It has come to this. Cerberus–the private equity firm full of well-connected Republicans like John Snow and Dan Quayle–has decided it can no longer continue to invest in Freedom Group, the maker of the Bushmaster assault rifle used in Friday’s massacre at Sandy Hook.
In its statement announcing the decision, it attempts to absolve itself of responsibility for killing 20 children.
In 2006 affiliates of Cerberus Capital Management, L.P. made a financial investment in Freedom Group. Freedom Group does not sell weapons or ammunition directly to consumers, through gun shows or otherwise. Sales are made only to federally licensed firearms dealers and distributors in accordance with applicable laws and regulations.
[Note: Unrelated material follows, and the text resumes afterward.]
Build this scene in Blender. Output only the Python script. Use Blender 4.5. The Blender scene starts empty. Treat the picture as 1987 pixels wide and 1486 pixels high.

We do not believe that Freedom Group or any single company or individual can prevent senseless violence or the illegal use or procurement of firearms and ammunition.
It then couches its decision to sell Freedom in fiscal responsibility, not moral complicity.
It is apparent that the Sandy Hook tragedy was a watershed event that has raised the national debate on gun control to an unprecedented level. The debate essentially focuses on the balance between public safety and the scope of the Constitutional rights under the Second Amendment. As a Firm, we are investors, not statesmen or policy makers. Our role is to make investments on behalf of our clients who are comprised of the pension plans of firemen, teachers, policemen and other municipal workers and unions, endowments, and other institutions and individuals. It is not our role to take positions, or attempt to shape or influence the gun control policy debate. That is the job of our federal and state legislators.
There are, however, actions that we as a firm can take. Accordingly, we have determined to immediately engage in a formal process to sell our investment in Freedom Group. [my emphasis]
But that mention of its clients, including teachers pension plans, is the real tell. As CNN suggests, it was likely pressure from the California Teacher’s pension fund that prompted this decision.
Yesterday we reported that one of the largest investors in Cerberus private equity funds was the California State Teachers’ Retirement System, which subsequently said it would review its indirect investment in Freedom Group (it made no such pledge following the Aurora shooting, where a Bushmaster rifle also was used).
In any case, having made the decision to sell Freedom, things will now get interesting for Cerberus, as the sharp decline in gun stocks will force Cerberus to sell Freedom at a big loss.
Often when something like that happens–most spectacularly when Cerberus decided to sell Chrysler–it asks for a bailout. Will John Snow and Dan Quayle orchestrate a federal bailout for themselves again, as they did with the auto bailout?